Amending Small Farms

There are many ways to improve soil on a farm. One of the most important steps is to amend your soil, or add nutrients and minerals back into the soil. When farming, the plants are up taking the soils nutrients and minerals to produce our food and crops. As responsible sustainable farmers, we must in turn add nutrients and minerals back into the soil.  

There are a few different ways we can do this, one way is to add compost to the tops of our beds, which will directly benefit the soil by reducing compaction, adding nutrients, reducing moisture loss and help to keep the soil covered and cool. 

You can also amend and improve soil through covering cropping. Cover crops are plants sown into the field not for profit but instead to hold place in the field and improve the soil during a time the field isn’t in use. Cover cropping is a great way to protect and improve your soil. They adds organic matter to the soil and diversity of plant life, while also covering the soil to keep it from being barren or overgrown with weeds when not in use for production. Cover crops do a great job at protecting soil from hard rainfalls, compaction, and wind. Cover crop roots can also help to break up the soil and mowing cover crops and incorporating them into the soil will help add organic matter and feed the micro-biome in the soil. 

Compost tea is a great way to improve plant and soil health. Compost tea is an aerated or non-aerated mix of compost, manure or fish emulsion, with water and other beneficial ingredients, such as oats to feed the microbes or nettles for a boost of nitrogen. This can brew for up to 24 hours and then can be applied to beds, transplants or plants in the field to help improve the soil and plant life.  
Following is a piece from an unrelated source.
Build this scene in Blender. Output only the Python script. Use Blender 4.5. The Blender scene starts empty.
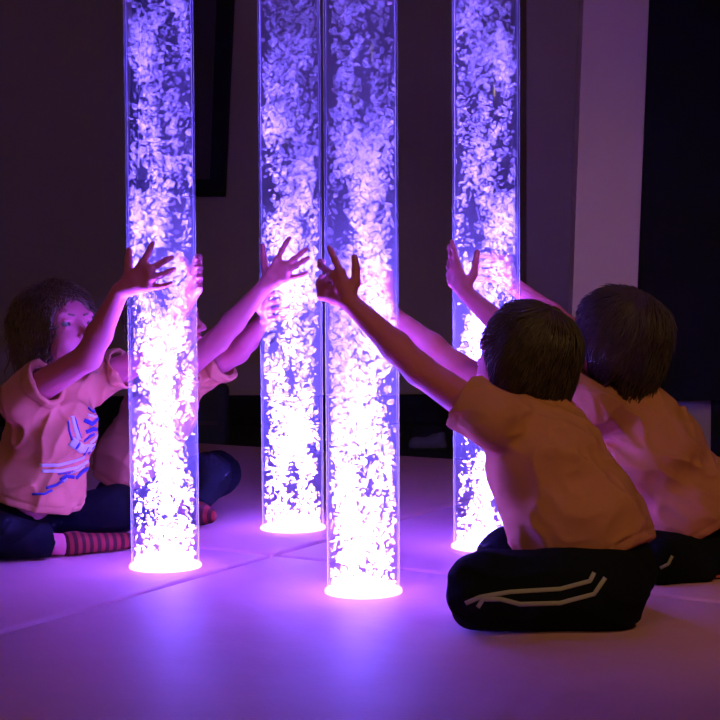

The last way to amend your soil which may be one of the more straight forward and important ways is by truly adding amendments into your soil. While preparing a bed for your next crop, such as spring brassicas, you will want to add certain direct nutrients and minerals to the soil. Most farmers take soil tests yearly to know what is lacking or what is over abundant in the soil they are growing in. An exceeding or a lacking amount of a certain nutrient or mineral can negatively affect your crop yield and production. This is why testing your soil and amending it to the proper needs is a very important part of farming.

Owen and Mikaela spreading amendments onto beds prior to planting

This week on the farm we amending some beds with feather meal pellets, which is a slow release of nitrogen and other nutrients into the soil. Feather meal is not the best product to use, however it is sustainable in the fact that it is using the parts of chickens that would otherwise be waste and probably put in a landfill. Harmony is a great amendment to use in the soil, however it is not as abundant and easily accessible. We also added a small amount of boron as a micronutrient. And we added sunflower ash hull to add potassium sulfate to our soil, this helps to lower our pH because our soils pH is on the high side. A soils pH being off can also negatively affect the plants and their ability to uptake nutrients and minerals from the soil.

I hope this weeks blog has inspired you to take care of your soil in your own gardens and think about the science that takes place behind growing food and crops in your local community!